Bonnie Chiu is a leading voice on equity in the social investment sector, and co-founder of both the Diversity Forum and Pathway Fund. Over the past decade, her work has helped push equity from the sidelines into the heart of funding in the social sector.
“I first encountered the UK’s social investment sector as a social entrepreneur newly arrived from Hong Kong. I studied business but I did feel the language around social investment is very technical with a lot of discussion of the what and how, but not the why. It was mostly men on stage talking about social investment and at first, I felt daunted.
“Each social investor was very prescriptive and there were so many boxes to tick. I didn’t fit into those boxes and it was alienating. My own experience of trying to access finance led me to realise that if anything was going to change, I would need to get inside the system. I needed to influence it to make the journey better for others like me.
“I began to see that my experience was far from unique. There are a lot of ‘reluctant’ social entrepreneurs - people who didn’t set out to start a business, but were compelled to because of their personal experiences. And they often come from marginalised backgrounds. Fundraising is one of the hardest things for them.
“What I saw was the stark difference between the social investors and those seeking funding. I had an opportunity to speak at a sector-wide conference and highlighted the problem of diversity, equity and inclusion in our sector, and that we needed to do something about it.
“I very much found a willing partner in Access, which has an explicit mandate to make finance fit for purpose for charities and social enterprises. Over the past ten years, they’ve never strayed from that core mission. They’ve kept themselves small and are always focused on serving the sector. They also understood it’s not just about the end product - whether a loan is cheap enough - it’s also about having infrastructure that allows the field to thrive.
“The Connect Fund really brought a lens onto the need to support marginalised communities, And it formed initiatives like the Diversity Forum and Pathway Fund that might not have got off the ground otherwise.

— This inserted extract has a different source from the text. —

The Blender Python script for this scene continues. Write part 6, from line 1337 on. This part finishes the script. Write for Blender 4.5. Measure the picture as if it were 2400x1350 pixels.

All social investors now have a DEI policy and have made improvements to their processes.
“Access doesn’t just fund the work - they’ve signed up to the manifesto, they publish, they’re independently reviewed. It’s important that they don’t just preach to others, but do the work themselves.
“But progress still has a way to go. I often say that diversity is counting the numbers. Equity is making the numbers count. I think we’ve got the diversity right and there’s awareness of the issue. But I’m not sure we’ve got to equity yet because it requires us to rethink some of the fundamental logic around investments.
“The social investment sector is always reaching for technical solutions thinking ‘if we can make this cheaper, maybe things will be okay. Or if we provide different products - let’s blend this, blend that.’ When actually it is a human problem related to our mindsets and biases. I don’t think the social investment sector is as good at grappling with some of these issues.
“Power is really at the heart of what we need to get better at. Money is power. But it’s just not the norm to talk about it. In philanthropy there’s lots of discussion about shifting power, I just don’t see those discussions in social investment. It’s not just the head - we need the heart as well.
“Real inclusion means building an ecosystem that reflects the full range of needs and voices, like a vibrant rainforest with lots of different types of trees and animals. There are enterprises that want to grow quickly - for them, equity financing might be really helpful. Others have more stable, profitable business models, where debt is more appropriate. We need a wide range of financing.
“But it’s not just the products. The investors should come from a wide range of backgrounds too. Most social investors are bankers, not entrepreneurs. And very few of them have lived experience of the issues they’re trying to fund.
There are attempts to include social entrepreneurs - maybe one person on the board out of ten. But that’s cherry-picking. It’s not consistent inclusion or enough to shape direction. You can’t just do it once and then forget about it. You need those voices at the table all the time.”